Dating is supposed to be fun.
But, dating is on the decline according to the Child Trends research. High school is often when many teens experience their first serious relationship. Part of the reason officially dating may be on the decline is because many individuals will claim that they are just “talking”. Regardless, these connections can lead to a roller coaster of emotions including being exciting, supportive and meaningful—but sometimes they can also turn unhealthy and even harmful. The truth is, not all relationships are good ones, and it’s important to recognize the warning signs—or red flags—before things get out of control.
“Every year, millions of teenagers face the hidden scars of dating abuse, revealing alarming statistics that expose a crisis of control, fear, and violence affecting youth across the nation.” Jannik Linder, co-founder of Gitnux, said in his report on Dating Abuse Statistics.
One of the biggest and most common red flags in a relationship is control. If your partner constantly wants to know where you are, who you’re with, and what you’re doing, that’s not caring—that’s controlling. It might start with something small, like asking for your phone’s password or checking your location. But over time, this behavior can lead to jealousy, isolation, and pressure to change who you are or who you hang out with. This includes keeping secrets from those close to you, including family. A healthy relationship is built on trust, not surveillance.
According to the report performed by the market research platform Gitnux, “The majority of teen dating violence cases involve controlling behaviors such as isolating the victim from friends and family.”
Another major red flag is disrespect. If your partner calls you names, makes fun of you in public or private, or dismisses your opinions, that’s not love. Everyone deserves to be treated with kindness, even during disagreements. Disrespect can also show up as sarcasm, backhanded compliments, or constant criticism disguised as “jokes”. Oftentimes these types of comments are meant to hurt and control you and your mental health. If it hurts your feelings, it’s disrespectful.
Also if your partner is constantly cutting you off, dismissing your thoughts or dominating conversations it can signal a lack of value for your voice. Remember that your voice matters.
A red flag that often gets overlooked is rushing the relationship. If your partner says “I love you” too soon, talks about forever in the first month or pressures you into being exclusive before you’re ready, that’s worth paying attention to. Healthy relationships grow with time. Rushing can be a tactic to gain emotional control before you really get to know the person,, which often leads to bonding with the idea of a person, not the full picture of who a person truly is.

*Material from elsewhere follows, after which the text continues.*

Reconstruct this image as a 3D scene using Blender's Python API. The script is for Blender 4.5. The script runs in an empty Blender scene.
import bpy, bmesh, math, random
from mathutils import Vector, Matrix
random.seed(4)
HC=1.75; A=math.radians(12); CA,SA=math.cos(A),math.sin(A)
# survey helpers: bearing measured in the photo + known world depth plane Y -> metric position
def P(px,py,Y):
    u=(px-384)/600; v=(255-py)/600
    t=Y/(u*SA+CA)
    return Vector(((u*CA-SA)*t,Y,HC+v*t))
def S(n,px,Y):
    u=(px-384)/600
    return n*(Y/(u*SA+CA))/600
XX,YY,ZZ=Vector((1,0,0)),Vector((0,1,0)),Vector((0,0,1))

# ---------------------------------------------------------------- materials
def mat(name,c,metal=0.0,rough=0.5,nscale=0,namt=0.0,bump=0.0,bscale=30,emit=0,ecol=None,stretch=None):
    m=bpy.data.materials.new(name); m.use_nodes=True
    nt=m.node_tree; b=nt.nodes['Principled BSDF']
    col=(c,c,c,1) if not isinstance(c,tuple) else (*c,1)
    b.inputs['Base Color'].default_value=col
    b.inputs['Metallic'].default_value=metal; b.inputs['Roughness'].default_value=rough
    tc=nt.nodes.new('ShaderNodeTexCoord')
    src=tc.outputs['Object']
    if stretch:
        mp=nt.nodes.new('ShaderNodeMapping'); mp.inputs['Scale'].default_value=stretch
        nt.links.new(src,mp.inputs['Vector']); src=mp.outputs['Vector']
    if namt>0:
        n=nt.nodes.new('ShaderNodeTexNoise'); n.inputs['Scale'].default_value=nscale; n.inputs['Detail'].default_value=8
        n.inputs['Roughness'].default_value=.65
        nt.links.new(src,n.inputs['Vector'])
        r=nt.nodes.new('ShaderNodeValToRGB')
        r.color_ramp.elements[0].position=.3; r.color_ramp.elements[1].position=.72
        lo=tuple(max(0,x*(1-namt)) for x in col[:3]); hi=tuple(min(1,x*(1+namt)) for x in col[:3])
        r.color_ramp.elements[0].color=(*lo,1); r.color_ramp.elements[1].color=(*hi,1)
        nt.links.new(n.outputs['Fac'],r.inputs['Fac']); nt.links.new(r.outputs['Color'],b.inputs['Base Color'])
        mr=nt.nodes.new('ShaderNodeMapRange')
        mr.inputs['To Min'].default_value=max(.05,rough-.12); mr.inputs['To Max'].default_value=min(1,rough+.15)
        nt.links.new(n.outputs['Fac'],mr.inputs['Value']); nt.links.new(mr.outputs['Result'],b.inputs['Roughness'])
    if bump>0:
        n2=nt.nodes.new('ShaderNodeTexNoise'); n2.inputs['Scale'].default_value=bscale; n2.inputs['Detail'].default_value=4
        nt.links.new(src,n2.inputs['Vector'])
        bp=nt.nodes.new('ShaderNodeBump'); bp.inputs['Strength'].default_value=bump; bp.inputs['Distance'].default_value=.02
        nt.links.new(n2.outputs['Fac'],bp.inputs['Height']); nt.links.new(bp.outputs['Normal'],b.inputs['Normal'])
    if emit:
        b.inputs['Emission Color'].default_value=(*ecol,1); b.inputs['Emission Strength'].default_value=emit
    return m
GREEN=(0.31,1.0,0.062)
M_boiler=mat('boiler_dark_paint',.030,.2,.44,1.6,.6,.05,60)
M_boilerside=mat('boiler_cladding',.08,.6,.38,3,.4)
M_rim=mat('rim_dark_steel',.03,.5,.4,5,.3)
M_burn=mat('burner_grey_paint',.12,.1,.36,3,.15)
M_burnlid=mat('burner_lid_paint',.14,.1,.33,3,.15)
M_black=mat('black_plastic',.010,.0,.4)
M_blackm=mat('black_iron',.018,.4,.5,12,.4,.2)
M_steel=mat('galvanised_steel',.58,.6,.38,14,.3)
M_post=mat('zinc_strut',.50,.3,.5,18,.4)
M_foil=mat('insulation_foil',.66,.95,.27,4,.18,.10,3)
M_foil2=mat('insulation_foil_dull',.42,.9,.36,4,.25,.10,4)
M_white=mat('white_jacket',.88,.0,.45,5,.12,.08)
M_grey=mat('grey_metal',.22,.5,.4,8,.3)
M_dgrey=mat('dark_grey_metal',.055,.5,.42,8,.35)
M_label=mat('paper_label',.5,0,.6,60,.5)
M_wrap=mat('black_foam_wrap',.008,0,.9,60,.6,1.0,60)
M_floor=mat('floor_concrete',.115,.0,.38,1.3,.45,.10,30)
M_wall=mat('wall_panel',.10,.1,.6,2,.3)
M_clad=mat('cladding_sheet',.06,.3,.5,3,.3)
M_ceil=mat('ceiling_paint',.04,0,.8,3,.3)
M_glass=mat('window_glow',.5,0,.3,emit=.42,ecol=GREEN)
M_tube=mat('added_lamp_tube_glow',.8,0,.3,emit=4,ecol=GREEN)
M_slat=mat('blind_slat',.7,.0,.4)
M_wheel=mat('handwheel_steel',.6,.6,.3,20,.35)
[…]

When a relationship is moving quickly, you are less likely to notice warning signings — like controlling behaviors, jealousy, or dishonesty — until you are already too invested.

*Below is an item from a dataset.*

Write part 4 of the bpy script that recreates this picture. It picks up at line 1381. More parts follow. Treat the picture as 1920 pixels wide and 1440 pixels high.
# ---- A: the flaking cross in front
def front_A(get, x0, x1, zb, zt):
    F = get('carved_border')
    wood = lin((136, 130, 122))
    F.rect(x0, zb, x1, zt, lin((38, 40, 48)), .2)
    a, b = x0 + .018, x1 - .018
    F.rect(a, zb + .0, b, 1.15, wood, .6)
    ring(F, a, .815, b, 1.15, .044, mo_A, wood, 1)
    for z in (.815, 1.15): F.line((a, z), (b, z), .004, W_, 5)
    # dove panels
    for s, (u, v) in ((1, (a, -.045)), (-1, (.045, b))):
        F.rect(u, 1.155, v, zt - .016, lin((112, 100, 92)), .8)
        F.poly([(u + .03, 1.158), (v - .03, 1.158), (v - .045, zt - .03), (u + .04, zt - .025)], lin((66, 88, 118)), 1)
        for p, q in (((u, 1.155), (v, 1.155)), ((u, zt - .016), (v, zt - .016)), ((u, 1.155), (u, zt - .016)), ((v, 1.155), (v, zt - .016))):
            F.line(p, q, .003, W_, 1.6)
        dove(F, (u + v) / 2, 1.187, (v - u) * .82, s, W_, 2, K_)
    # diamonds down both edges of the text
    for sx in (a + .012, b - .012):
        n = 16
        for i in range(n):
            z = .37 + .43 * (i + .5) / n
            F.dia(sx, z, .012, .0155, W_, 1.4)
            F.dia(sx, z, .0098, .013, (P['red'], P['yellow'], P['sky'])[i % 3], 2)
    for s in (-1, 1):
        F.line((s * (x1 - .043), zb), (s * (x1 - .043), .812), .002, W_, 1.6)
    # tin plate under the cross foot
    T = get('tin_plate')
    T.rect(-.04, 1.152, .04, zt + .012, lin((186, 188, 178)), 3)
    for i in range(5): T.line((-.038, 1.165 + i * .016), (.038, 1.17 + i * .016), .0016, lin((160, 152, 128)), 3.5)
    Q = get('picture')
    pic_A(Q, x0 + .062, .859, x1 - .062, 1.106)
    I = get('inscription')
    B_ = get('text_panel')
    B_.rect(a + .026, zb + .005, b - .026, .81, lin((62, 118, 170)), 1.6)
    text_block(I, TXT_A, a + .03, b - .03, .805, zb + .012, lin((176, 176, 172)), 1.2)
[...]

Manipulation is a more subtle red flag, but it’s just as dangerous as the first two. This can look like guilt-tripping you into doing things you’re uncomfortable with, twisting your words or making you feel like you’re always the one in the wrong. If you’re always apologizing and second-guessing yourself, take a step back and ask why.
Finally, any form of fear or pressure is a clear signal something is wrong. You should never feel afraid to be honest, express your feelings, or say no. Love should never make you feel small, scared, or stuck.

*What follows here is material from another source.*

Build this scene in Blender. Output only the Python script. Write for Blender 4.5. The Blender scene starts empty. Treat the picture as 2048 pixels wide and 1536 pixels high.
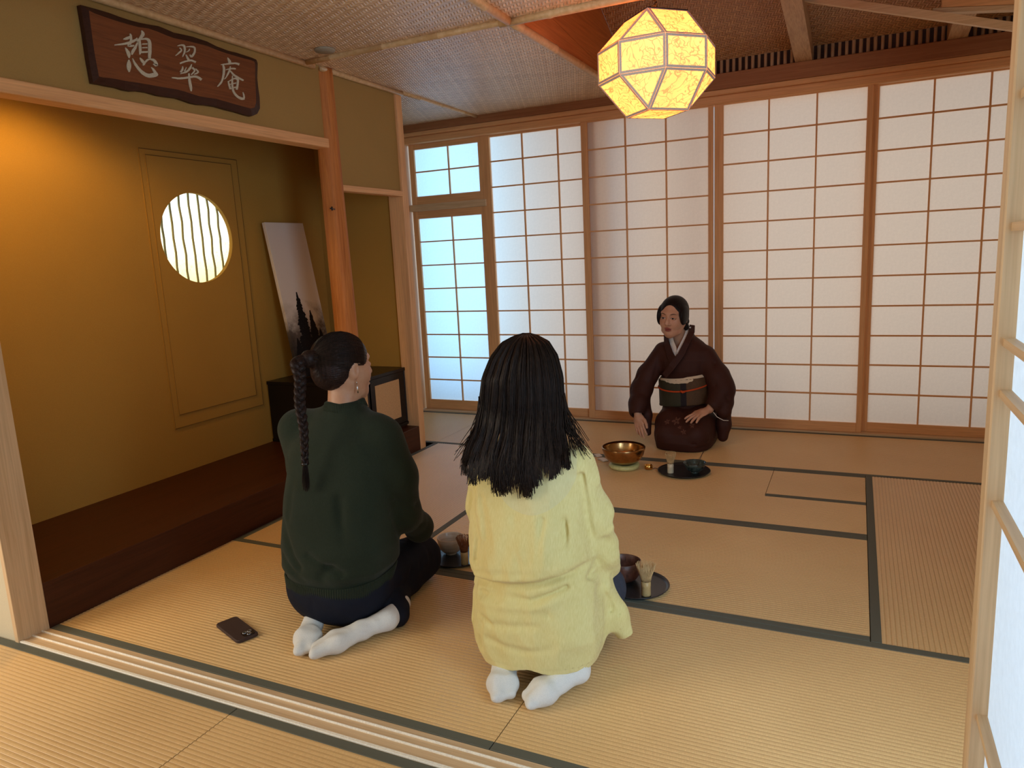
import bpy, bmesh, math, random
import numpy as np
from mathutils import Vector, Matrix, Euler
random.seed(7); RNG = np.random.RandomState(7)
R = math.radians; PI = math.pi
SC = bpy.context.scene; COL = SC.collection
M = .955; B = .036                     # tatami half mat and cloth border (metres)

# ---------------------------------------------------------------- camera
CAM = Vector((2.7844, -1.5609, 1.3370))
def cam_axes():
    y, p, r = 0.44748, -0.17606, -0.0490
    fw = Vector((-math.sin(y)*math.cos(p), math.cos(y)*math.cos(p), math.sin(p)))
    rt = Vector((math.cos(y), math.sin(y), 0)); up = rt.cross(fw)
    return rt*math.cos(r)+up*math.sin(r), -rt*math.sin(r)+up*math.cos(r), fw
rt, up, fw = cam_axes()
cd = bpy.data.cameras.new('camera'); cam = bpy.data.objects.new('camera', cd); COL.objects.link(cam)
mw = Matrix.Identity(4)
for i in range(3):
    mw[i][0], mw[i][1], mw[i][2], mw[i][3] = rt[i], up[i], -fw[i], CAM[i]
cam.matrix_world = mw
cd.sensor_width = 36; cd.lens = 1447.1/2048*36; cd.clip_start = .05
SC.camera = cam

# ---------------------------------------------------------------- light and exposure
SC.view_settings.view_transform = 'Standard'; SC.view_settings.look = 'None'
SC.view_settings.exposure = 0.44; SC.view_settings.gamma = 1.0; SC.view_settings.use_curve_mapping = False
w = bpy.data.worlds.new('sky'); SC.world = w; w.use_nodes = True
bg = w.node_tree.nodes['Background']; bg.inputs[0].default_value = (.86, .92, 1.0, 1); bg.inputs[1].default_value = .32
SC.cycles.use_denoising = True; SC.cycles.max_bounces = 8; SC.cycles.diffuse_bounces = 5
SC.cycles.transmission_bounces = 6; SC.cycles.caustics_reflective = False; SC.cycles.caustics_refractive = False
SC.cycles.sample_clamp_indirect = 4.0
def area(name, loc, rot, sx, sy, power, col, spread=180):
    l = bpy.data.lights.new(name, 'AREA'); l.shape = 'RECTANGLE'; l.size = sx; l.size_y = sy
    l.energy = power; l.color = col; l.spread = R(spread)
    o = bpy.data.objects.new(name, l); COL.objects.link(o); o.location = loc; o.rotation_euler = rot
    return o
# daylight outside the far shoji: shaded garden side on the right, open sky on the left
area('daylight_far', (1.9, 4.75, 1.4), (R(-90), 0, 0), 4.6, 2.6, 21, (1.0, .82, .64))
area('skylight_left', (-.37, 4.45, 1.5), (R(-90), 0, 0), .80, 2.6, 22, (.20, .60, 1.0))
# window wall of the front room, behind and to the left of the camera
area('daylight_front', (-1.25, -2.05, 1.45), (-Vector((.80, .62, -.10))).to_track_quat('Z', 'Y').to_euler(), 1.7, 1.7, 52, (1.0, .88, .70))
area('daylight_right', (4.3, -1.6, 1.5), (R(90), 0, R(90)), 2.4, 2.4, 105, (.55, .78, 1.0))
# recessed downlight hidden behind the alcove lintel
sl = bpy.data.lights.new('alcove_downlight', 'SPOT'); sl.energy = 27; sl.color = (1.0, .60, .15)
sl.spot_size = R(128); sl.spot_blend = .55; sl.shadow_soft_size = .04
so = bpy.data.objects.new('alcove_downlight', sl); COL.objects.link(so); so.location = (-.20, .42, 2.30); so.rotation_euler = (R(8), R(10), 0)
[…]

If you recognize any of these red flags in your relationship or a friend’s, talk to someone you trust—a parent, school counselor, teacher or even a friend. It’s never too late to get support and no one should have to navigate an unhealthy relationship alone.
Teen relationships should be about mutual respect, support, and most importantly fun—not fear, control or stress. Don’t ignore the red flags just because you want the relationship to work. Love should lift you up, not tear you down. And if a friend or loved one is reaching out to you to identify a red flag in your relationship, don’t be so quick to get angry, take some time and a step back to consider the validity of their concerns.

Domanic Harris • Sep 26, 2025 at 2:51 pm
This is a good article. However I have some questions on your definition of control.
You claim that wanting to know what your partner(1) is doing and where they are is controlling, but how about not making your partner(2) feel like they have to know these things? I understand that knowing their password or having their location is pushing it, but a status update is not abusive.